Sub-Rapid-Solidification Dominated Microstructure Modification and Strength Increment for Wire-Arc Directed Energy Deposited Al-Ce-Mg Alloys

Conventional cast Al-Ce alloys are challenged by the increasing demand for improved mechanical properties. To address this issue, in this study, wire-arc directed energy deposition (WA-DED) is employed for the fabrication of Al-15Ce-3Mg (wt%) alloy components. We aimed to tune the microstructure and mechanical properties via the inherent sub-rapid-solidification effect of WA-DED. In addition to significant microstructure refinement, a decrease in arc heat input leads to a larger cooling rate, up to 346 °C/s, and triggers the transition from hypereutectic to near-eutectic α-Al/Al₁₁Ce₃ microstructures with the suppression of primary Al₁₁Ce₃ intermetallics. Such microstructural modification improves the mechanical properties, resulting in higher yield and ultimate tensile strengths than those of the as-cast counterpart alloy.

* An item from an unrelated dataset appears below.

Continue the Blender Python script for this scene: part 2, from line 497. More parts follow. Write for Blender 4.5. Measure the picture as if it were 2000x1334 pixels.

The fracture process involves the formation of dimples around Al₁₁Ce₃, cracking of large Al₁₁Ce₃ particles, and growth, merging, and fracture of pores. The strength increment is mainly contributed by particle-size strengthening mediated by microstructure refinement as well as the targeted formation of near-eutectic α-Al/Al₁₁Ce₃ microstructures.